I don't know of any other distro that has that feature, and it seems like a pretty important one for OEMs shipping PCs to consumers.”

Woegjiub: ”Mint isn't actually all that popular. It just has really vocal supporters, that really love making sure you know that they use mint. It's basically the beginner-friendly Arch, but with less marketshare.”

Jones-supa: ”Mint is kind of a hobbyist distro.”

Tsunami: ”So uninstall Ubuntu and install Mint. I never got the enthusiasm of "wooo, Dell comes with Ubuntu installed." So now you have to uninstall Ubuntu instead of Windows if you want something else. Like, what's the difference.

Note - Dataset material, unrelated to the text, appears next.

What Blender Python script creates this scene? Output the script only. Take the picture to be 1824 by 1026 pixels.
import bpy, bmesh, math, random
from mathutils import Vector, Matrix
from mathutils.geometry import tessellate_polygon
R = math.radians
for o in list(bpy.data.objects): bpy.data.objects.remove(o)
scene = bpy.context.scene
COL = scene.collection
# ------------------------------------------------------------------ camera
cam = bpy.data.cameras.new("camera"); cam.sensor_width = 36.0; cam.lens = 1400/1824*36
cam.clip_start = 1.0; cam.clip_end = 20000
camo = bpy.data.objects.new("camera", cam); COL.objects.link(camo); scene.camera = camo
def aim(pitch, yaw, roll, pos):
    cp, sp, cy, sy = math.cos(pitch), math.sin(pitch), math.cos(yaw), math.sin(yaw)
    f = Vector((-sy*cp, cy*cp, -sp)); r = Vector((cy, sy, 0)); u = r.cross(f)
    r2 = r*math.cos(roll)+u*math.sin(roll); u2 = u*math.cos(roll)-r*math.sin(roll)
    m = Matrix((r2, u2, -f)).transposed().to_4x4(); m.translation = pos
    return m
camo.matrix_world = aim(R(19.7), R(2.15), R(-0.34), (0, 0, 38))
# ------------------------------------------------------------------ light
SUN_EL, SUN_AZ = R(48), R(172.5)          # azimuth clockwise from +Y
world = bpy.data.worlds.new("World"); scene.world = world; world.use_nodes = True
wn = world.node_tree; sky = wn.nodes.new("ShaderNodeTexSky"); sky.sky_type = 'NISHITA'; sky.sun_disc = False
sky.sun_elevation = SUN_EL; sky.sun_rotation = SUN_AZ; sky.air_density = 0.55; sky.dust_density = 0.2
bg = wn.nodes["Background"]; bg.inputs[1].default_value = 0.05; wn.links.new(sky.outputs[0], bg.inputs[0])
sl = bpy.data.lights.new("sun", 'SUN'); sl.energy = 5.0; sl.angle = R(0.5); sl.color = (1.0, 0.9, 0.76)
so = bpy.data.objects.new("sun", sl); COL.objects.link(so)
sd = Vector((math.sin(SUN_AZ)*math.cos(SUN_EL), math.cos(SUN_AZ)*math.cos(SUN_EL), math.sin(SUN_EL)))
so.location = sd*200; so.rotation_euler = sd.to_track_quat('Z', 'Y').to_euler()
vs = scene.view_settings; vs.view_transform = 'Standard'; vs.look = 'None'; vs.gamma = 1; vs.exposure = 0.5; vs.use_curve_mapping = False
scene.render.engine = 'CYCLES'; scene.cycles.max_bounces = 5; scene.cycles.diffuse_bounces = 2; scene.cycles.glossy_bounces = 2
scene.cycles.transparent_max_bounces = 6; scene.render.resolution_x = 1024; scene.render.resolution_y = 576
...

Product coupling is still product coupling, just because it's now coupled with some OS that uses the Linux kernel doesn't make it any less product coupling.”

Desktopdesktop: ”The biggest advantage as I see it is that it makes Linux more accessible to users who are not particularly good with computers and who wouldn't be comfortable installing a whole new operating system. I know you've written some on having a desire to keep the "unwashed masses" away from Linux, but if I have a relative who's getting a computer and I don't want them to have to worry about all the problems with Windows (malware, performance degradation over time that seems to be a problem with Windows, pre-installed trials and other junk), then I much prefer to have them on Linux, and having it pre-installed just makes that easier. Chromebooks are a good option too, under certain circumstances.”

Donbasbing: ”Ubuntu doesn't support some codecs/formats out of the box. Linux Mint does. That's important...for the newcomers to the Linux world. Aahhh!”